Desde el Brexit, se ha fortalecido la idea de que la democracia no sirve y que las mayorías, por ignorantes, no deben votar. En diarios y revistas los liberales han lamentado la nueva revuelta de las masas. Vivimos ciertamente en una etapa de transiciones, pero también de estancamiento. Hace un año criticábamos desde la izquierda los límites del liberalismo porque los instrumentos procedimentales de la democracia liberal (el voto, la política institucional) no eran suficientes para lograr una verdadera transformación del estado de las cosas –hoy parece, sin embargo, que antes que radicalizar la democracia, hay que defender incluso lo mínimo que tenemos. En este interregno, muchas libertades, ganadas por el activismo de generaciones enteras, se pueden perder rápidamente (esa es, al menos, la sensación). Hay que entender su fragilidad y su importancia. La “ignorancia” y la “estupidez” de los que no han tenido voz no definen los problemas de nuestro tiempo. No: hoy, más que nunca, contra la ansiedad de los elitistas, hay que defender precisamente nuestros derechos, los de la gente común, y a la democracia en tanto régimen igualitario.

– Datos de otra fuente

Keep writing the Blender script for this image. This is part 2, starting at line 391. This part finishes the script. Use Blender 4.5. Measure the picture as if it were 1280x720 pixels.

¿Cómo hemos llegado hasta aquí? Los partidos de izquierda –y esto lo ha explicado mejor Garcíamarín– no supieron leer el presente y dar una respuesta clara y concisa a los efectos del neoliberalismo. Para agregar los votos del centro, asumieron dogmáticamente la neutralidad absoluta. También había una suerte de aletargamiento en las izquierdas contemporáneas: mientras imaginábamos que el futuro estaba naciendo en la Puerta del Sol, el neoliberalismo llegó a su punto final: la desigualdad económica se volvió insoportable para los trabajadores que han perdido todos sus privilegios. Hoy la derecha radical gana porque ofrece soluciones fáciles, factibles y violentas a las miserias económicas: deportar al Otro. Durante un año los demócratas y la opinión pública estadounidense no expresaron sino desprecio moral por Donald Trump y sus votantes. Al desautorizar a sus adversarios, perdieron la oportunidad de enunciar verdaderas propuestas de transformación que compitieran con el programa demagógico del candidato republicano. Inmerso en su soberbia, el Partido Demócrata no entendió el cambio de siglo: estuvo por años tolerando la precarización laboral y la disminución de los sueldos de la clase trabajadora que votó por este escenario.
No podemos dejar que el odio y la violencia calcinen las libertades conquistadas. Ante la aplicación inminente de parte del programa político de Donald Trump, las posiciones neutrales son cómplices. Nunca en este siglo se había necesitado tanta imaginación política en la izquierda. Antes que utilizarla para dibujar el horror, debemos reactivar su potencial para pensar mejores mundos y nuevos frentes de organización. Los retos políticos que siguen no nos exigen menos.